PROVIDED DATA
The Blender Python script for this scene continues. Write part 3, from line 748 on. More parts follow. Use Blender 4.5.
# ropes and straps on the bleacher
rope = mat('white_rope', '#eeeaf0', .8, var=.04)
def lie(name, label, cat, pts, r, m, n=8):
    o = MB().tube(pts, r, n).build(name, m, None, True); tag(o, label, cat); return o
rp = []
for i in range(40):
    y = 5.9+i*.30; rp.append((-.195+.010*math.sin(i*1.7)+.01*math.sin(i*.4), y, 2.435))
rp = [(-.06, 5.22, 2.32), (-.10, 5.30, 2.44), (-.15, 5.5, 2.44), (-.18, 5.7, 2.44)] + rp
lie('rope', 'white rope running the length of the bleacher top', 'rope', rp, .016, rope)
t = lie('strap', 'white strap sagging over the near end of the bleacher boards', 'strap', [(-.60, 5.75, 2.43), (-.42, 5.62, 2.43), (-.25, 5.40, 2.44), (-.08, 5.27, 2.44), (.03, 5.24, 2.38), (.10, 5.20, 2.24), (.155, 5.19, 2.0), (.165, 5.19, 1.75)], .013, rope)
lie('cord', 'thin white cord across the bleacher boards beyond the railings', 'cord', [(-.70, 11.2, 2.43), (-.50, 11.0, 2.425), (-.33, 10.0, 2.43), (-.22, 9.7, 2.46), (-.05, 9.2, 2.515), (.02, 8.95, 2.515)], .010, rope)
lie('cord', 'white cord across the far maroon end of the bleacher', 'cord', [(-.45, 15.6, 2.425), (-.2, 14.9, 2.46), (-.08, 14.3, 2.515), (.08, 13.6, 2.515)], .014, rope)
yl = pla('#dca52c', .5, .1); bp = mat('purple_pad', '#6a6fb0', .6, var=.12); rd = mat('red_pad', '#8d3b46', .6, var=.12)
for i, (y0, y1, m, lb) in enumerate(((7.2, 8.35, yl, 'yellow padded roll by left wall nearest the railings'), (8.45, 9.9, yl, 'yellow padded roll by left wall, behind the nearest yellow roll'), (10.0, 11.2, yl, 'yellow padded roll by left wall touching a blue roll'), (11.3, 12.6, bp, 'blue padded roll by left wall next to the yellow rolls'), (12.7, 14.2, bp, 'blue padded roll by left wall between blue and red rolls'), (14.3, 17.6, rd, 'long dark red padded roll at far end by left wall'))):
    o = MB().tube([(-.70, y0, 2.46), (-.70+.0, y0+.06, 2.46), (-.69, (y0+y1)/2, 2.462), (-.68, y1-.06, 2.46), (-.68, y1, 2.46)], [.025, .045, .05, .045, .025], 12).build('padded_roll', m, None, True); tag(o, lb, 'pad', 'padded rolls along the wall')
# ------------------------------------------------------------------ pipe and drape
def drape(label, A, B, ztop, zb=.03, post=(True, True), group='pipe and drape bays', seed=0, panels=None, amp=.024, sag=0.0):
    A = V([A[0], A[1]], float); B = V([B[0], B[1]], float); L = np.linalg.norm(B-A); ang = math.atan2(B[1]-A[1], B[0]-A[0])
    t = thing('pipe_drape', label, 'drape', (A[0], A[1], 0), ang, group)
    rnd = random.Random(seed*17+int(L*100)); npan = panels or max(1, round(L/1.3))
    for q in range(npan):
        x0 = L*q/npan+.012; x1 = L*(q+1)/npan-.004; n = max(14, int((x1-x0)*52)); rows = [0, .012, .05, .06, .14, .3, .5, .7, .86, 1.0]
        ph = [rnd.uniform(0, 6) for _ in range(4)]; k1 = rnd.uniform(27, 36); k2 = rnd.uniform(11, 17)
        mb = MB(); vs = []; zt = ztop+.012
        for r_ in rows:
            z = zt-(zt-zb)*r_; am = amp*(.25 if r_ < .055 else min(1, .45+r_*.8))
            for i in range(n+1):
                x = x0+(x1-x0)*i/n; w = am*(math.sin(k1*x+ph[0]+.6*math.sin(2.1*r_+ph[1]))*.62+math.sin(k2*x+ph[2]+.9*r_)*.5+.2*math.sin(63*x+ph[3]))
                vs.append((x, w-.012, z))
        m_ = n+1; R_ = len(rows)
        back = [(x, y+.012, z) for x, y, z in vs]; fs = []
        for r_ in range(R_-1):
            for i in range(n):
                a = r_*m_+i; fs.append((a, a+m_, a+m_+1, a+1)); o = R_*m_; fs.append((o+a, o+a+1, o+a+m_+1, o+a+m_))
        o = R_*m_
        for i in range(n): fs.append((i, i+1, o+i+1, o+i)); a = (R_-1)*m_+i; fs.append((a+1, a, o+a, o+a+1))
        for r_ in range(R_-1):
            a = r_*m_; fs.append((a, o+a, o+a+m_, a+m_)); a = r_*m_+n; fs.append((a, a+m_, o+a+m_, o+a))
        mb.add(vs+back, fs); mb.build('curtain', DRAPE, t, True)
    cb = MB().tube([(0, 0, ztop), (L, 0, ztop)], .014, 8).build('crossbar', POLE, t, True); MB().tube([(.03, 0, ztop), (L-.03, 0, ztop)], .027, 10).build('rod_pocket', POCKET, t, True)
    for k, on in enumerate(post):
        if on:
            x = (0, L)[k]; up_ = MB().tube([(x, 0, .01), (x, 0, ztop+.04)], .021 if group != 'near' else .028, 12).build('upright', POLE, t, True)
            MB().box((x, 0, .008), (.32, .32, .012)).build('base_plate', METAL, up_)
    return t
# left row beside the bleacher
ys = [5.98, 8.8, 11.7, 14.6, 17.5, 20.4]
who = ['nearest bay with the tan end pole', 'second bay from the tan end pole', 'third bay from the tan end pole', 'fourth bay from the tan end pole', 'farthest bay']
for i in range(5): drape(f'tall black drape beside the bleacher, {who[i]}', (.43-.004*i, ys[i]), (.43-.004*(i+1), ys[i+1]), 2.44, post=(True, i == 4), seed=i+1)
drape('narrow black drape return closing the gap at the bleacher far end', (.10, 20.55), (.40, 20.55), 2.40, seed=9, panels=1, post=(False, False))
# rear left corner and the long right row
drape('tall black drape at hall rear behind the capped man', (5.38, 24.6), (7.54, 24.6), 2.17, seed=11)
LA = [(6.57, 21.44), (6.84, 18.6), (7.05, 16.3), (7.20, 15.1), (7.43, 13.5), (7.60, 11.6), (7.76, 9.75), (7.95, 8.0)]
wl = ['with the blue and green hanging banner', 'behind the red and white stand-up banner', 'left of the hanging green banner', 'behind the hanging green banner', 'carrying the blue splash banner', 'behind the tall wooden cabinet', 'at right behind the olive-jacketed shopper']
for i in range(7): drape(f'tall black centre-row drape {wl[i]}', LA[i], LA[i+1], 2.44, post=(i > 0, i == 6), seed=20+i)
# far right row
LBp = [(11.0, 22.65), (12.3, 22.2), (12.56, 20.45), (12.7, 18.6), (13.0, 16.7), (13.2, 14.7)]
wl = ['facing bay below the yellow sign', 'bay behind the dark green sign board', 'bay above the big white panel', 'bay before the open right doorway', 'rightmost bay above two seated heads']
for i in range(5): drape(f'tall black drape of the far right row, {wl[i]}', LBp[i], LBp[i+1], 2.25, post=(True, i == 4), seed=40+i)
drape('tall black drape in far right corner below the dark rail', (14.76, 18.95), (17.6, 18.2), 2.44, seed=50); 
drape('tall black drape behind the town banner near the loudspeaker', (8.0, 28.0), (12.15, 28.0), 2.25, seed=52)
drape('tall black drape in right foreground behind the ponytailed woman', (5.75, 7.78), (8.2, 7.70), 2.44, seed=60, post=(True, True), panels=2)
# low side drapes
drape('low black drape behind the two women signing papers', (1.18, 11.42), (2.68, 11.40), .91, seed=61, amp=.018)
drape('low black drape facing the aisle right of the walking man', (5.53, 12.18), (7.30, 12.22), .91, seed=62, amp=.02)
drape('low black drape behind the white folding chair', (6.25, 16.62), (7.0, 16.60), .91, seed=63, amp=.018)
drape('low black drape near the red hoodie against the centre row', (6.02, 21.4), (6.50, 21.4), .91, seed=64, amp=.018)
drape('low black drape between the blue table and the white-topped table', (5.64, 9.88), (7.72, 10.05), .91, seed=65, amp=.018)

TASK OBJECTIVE
Copy out every line that includes the word "from".

CORRECT RESPONSE
The Blender Python script for this scene continues. Write part 3, from line 748 on. More parts follow. Use Blender 4.5.
who = ['nearest bay with the tan end pole', 'second bay from the tan end pole', 'third bay from the tan end pole', 'fourth bay from the tan end pole', 'farthest bay']